All borrowers must meet the lender’s credit criteria and provide document verification to comply with the National Credit Code and Code of Banking Practice. Additionally, all borrowers must benefit from the loan transaction. Co-borrowers must also receive a beneficial interest from the loan.

This Overview should provide a clearer understanding of migrant home loans in Australia. Remember, seeking professional financial advice is recommended to tailor your specific situation and explore personalised loan options.

Additional FAQs for Migrant Home Loans in Australia:

The deposit required for migrant home loans varies based on residency status and Visa type. Permanent residents or those purchasing with a co-borrower holding permanent residency may need as little as a 5% deposit, while others on temporary Visas might require up to 20% of the purchase price.

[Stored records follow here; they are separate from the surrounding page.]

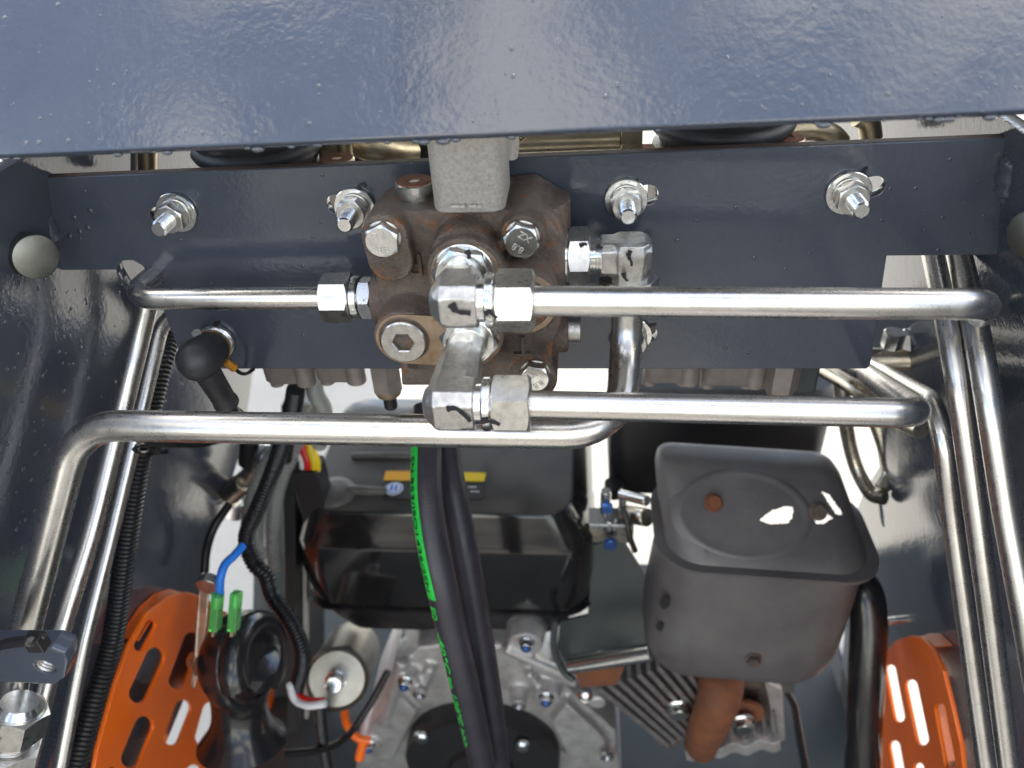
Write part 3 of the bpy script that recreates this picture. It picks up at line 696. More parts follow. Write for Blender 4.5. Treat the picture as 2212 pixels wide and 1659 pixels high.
m = MB(); m.cyl(TZ(752, 1060)+Z_*.001, TZ(835, 1063)+Z_*.001, .0055, .004); m.build('rib', 'dustplastic', tk, 70)
m = MB(); m.cyl(TZ(760, 985)+Z_*.0005, TZ(905, 985)+Z_*.0005, .0035); m.build('rib', 'dustplastic', tk, 70)

# muffler
MY = .085
ml, mr = W(1402, 1300, MY), W(1846, 1330, MY); mcx = (ml.x+mr.x)/2; mhx = (mr.x-ml.x)/2
zfl = W(1620, 1236, MY).z; zb = W(1620, 1475, MY+.004).z
mf = thing('muffler', V((mcx, MY+.06, zb)), 'square grey metal muffler with dished sloping top and rusty screws', 'muffler')
zmt = W(1580, 985, MY+.080).z
def msec(z, y0, y1, k, r): return (mcx-(1-k)*.004-max(0, z-zfl)*.34, (y0+y1)/2, mhx*k, (y1-y0)/2, r, z)
m = MB(); dz = zmt-zfl
loft(m, [msec(zfl, MY+.001, MY+.10, .985, .030), msec(zfl+dz*.10, MY+.003, MY+.10, .972, .032), msec(zfl+dz*.50, MY+.0316, MY+.10, .955, .030), msec(zfl+dz*.82, MY+.0545, MY+.098, .92, .021), msec(zfl+dz*.93, MY+.064, MY+.096, .88, .015), msec(zfl+dz*.985, MY+.070, MY+.092, .82, .010), msec(zfl+dz*1.0, MY+.076, MY+.088, .70, .005)], 10, False, True)
me_ = m.build('upper_shell', 'muffler', mf, 70)
m = MB(); dz2 = zfl-zb
loft(m, [msec(zb, MY+.03, MY+.08, .66, .02), msec(zb+dz2*.02, MY+.010, MY+.09, .84, .030), msec(zb+dz2*.08, MY-.002, MY+.095, .94, .036), msec(zb+dz2*.18, MY-.008, MY+.10, .995, .038), msec(zb+dz2*.34, MY-.010, MY+.10, 1.01, .036), msec(zb+dz2*.65, MY-.006, MY+.10, .995, .034), msec(zfl-.001, MY, MY+.10, .975, .032)], 10, True, False)
low_ = m.build('lower_shell', 'muffler', mf, 70)
m = MB(); loft(m, [msec(zfl-.0016, MY-.006, MY+.105, 1.085, .036), msec(zfl+.0016, MY-.006, MY+.105, 1.085, .036), msec(zfl+.0016, MY+.004, MY+.097, .95, .030), msec(zfl-.0016, MY+.004, MY+.097, .95, .030)], 10, closed=True)
flg_ = m.build('seam_flange', 'muffler', mf, 40)
# the dish in the sloping face: a shallow raised rim following the face
nf = V((0, -dz*.72, .0515)).normalized()      # outward normal of the sloping face
fc = V((mcx-.022, MY+.003+.0515*.62, zfl+dz*(.10+.72*.62))); fx = X_; fy = nf.cross(fx).normalized()*-1
if fy.z < 0: fy = -fy
m = MB(); n = 64; ra, rb = mhx*.62, (Y_*.0515+Z_*dz*.72).length*.54
m.rings([[fc+(fx*math.cos(2*math.pi*k/n)*ra+fy*math.sin(2*math.pi*k/n)*rb)*s_+nf*h for k in range(n)] for s_, h in ((1.14, -.0025), (1.04, .0006), (.99, .0011), (.95, .0009), (.88, .0004), (.6, .0004), (.02, .0004))], False, True)
dish_ = m.build('dish', 'muffler', mf, 80)
def screw(t, p, nrm, r, m1='rust', name='screw'):
    m = MB(); m.hexnut(p, nrm, r, r*.9, rot=random.random()); m.build(name, m1, t, 20)
    m = MB(); m.lathe(p-nrm*.001, nrm, [(r*1.5, 0), (r*1.5, .0014), (r*1.3, .0018)], 20); m.build(name+'_washer', m1, t)
def on_face(u, v):
    q = ray(u, v); return CAM+q*((fc-CAM).dot(nf)/q.dot(nf))
screw(mf, on_face(1504, 1092)+nf*.002, nf, .0052); screw(mf, on_face(1732, 1100)+nf*.002, nf, .0048, 'castiron')
screw(mf, W(1617, 1424, MY-.0105)-Y_*.000, V((0, -1, .1)).normalized(), .0050, 'castiron')
for u, v, a_, b_ in ((1416, 1308, .0045, .0085), (1414, 1360, .0045, .0055)):      # dark openings on the left edge
    m = MB(); p = W(u, v, MY+.004); k = 20
    m.rings([[p+X_*math.cos(2*math.pi*i/k)*a_*s_+Z_*math.sin(2*math.pi*i/k)*b_*s_-Y_*h for i in range(k)] for s_, h in ((1, 0), (.95, .0012))], True, True); m.build('vent_hole', 'dark', mf)

mf.rotation_euler = (0, R(4), 0)
# openings cut right through the upper shell, beside the right screw
HOLES = [[(1638, 1124), (1668, 1101), (1700, 1092), (1714, 1096), (1713, 1118), (1702, 1131), (1665, 1133)], [(1757, 1086), (1768, 1090), (1798, 1120), (1781, 1131), (1763, 1132), (1756, 1110)], [(1772, 1060), (1792, 1068), (1822, 1112), (1806, 1112), (1790, 1086)]]
def inside(u, v, poly):
    r = False; n = len(poly)
    for i in range(n):
        (x1, y1), (x2, y2) = poly[i], poly[i-1]
        if (y1 > v) != (y2 > v) and u < (x2-x1)*(v-y1)/(y2-y1)+x1: r = not r
    return r
Mrot = Matrix.Translation(mf.location) @ Matrix.Rotation(R(4), 4, 'Y') @ Matrix.Translation(-mf.location)
def pix(p):
    q = p-CAM; z = q.dot(d_); return CU+F*q.dot(r_)/z, CV-F*q.dot(u_)/z
for ob in (me_, dish_, low_, flg_):
    bm = bmesh.new(); bm.from_mesh(ob.data)
    for _ in range(7):
        big = [f for f in bm.faces if any(1600 < pix(Mrot @ v.co)[0] < 1850 and 1030 < pix(Mrot @ v.co)[1] < 1160 for v in f.verts) or f.calc_area() > .0008]
        es = [e for e in {e for f in big for e in f.edges} if e.calc_length() > .0022]
        if not es: break
        bmesh.ops.subdivide_edges(bm, edges=es, cuts=1, use_grid_fill=True)
        if len(bm.faces) > 60000: break
    kill = []
    for f in bm.faces:
        u, v = pix(Mrot @ f.calc_center_median())
        if any(inside(u, v, h) for h in HOLES): kill.append(f)
    bmesh.ops.delete(bm, geom=kill, context='FACES'); bm.to_mesh(ob.data); bm.free(); ob.data.update()
# black air box behind
AY = .26
a1, a2 = W(1318, 1000, AY), W(1782, 1000, AY); zb_ = W(1340, 1068, AY).z; zt_ = W(1340, 860, AY).z
ab = thing('air_box', V(((a1.x+a2.x)/2, AY+.05, zb_)), 'black square air filter box behind the muffler', 'air box')
m = MB(); cx = (a1.x+a2.x)/2; hx = (a2.x-a1.x)/2
loft(m, [(cx, AY+.06, hx*.98, .058, .018, zb_), (cx, AY+.06, hx, .06, .018, zb_+.006), (cx, AY+.06, hx, .06, .018, zt_), (cx, AY+.06, hx*.96, .056, .018, zt_+.008)], 6); m.build('box_shell', 'plastic_dull', ab, 50)
m = MB(); p = W(1326, 1055, AY-.004); m.cyl(p-Z_*.008, p+Z_*.008, .010); m.build('clip_boss', 'plastic_dull', ab)

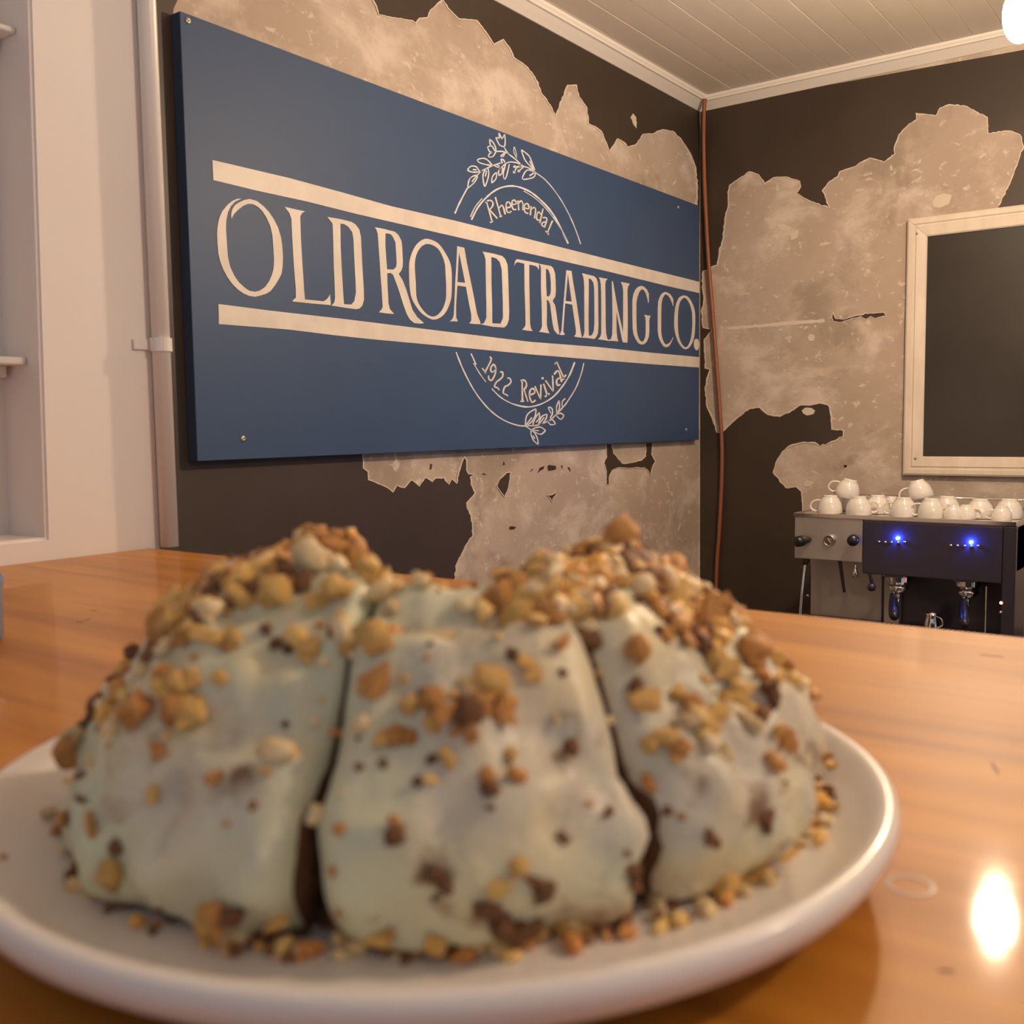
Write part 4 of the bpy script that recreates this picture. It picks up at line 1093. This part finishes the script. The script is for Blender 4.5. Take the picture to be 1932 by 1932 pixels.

Foreign Investment Review Board (FIRB) approval is generally necessary for migrants without permanent residency purchasing property in Australia. However, this requirement is often a formality for those buying a home to live in, rather than as an investment property. We recommend you seek legal advise from you Solicitor or Conveyancing firm as to your own FIRB requirements.

Interest rates for migrant home loans are generally comparable to those offered to permanent residents and citizens. However, some lenders may charge a slightly higher rate for temporary residents or those with no or limited credit history in Australia.

Using a guarantor, someone who guarantees your loan repayment if you default, may be an option for some lenders, especially for those with a lower deposit or limited credit history. However, this is not a universal option and each lender will have its own specific requirements and policies regarding guarantors.

The processing time for a migrant home loan can vary depending on the lender, your individual financial circumstances, and the complexity of your application. Generally, it can take anywhere from 2 weeks to 6 weeks or longer to get approval.

Mortgage brokers can help you compare loan options from different lenders and find the most suitable finance package for your individual needs. They can also guide you through the application process and assist with any complex paperwork. This can be particularly helpful as a migrant navigating a new financial and governmental system in a new country.

If your visa expires before your loan is approved, it’s important to discuss this with your broker as soon as possible. Depending on your specific situation and Visa type, there may be options available to continue the loan submission if the lender is acceptable to the request.

Legal Advice:

Remember, this information is for general guidance only. It is always advisable to seek professional legal advice to understand your specific situation and explore personalised options.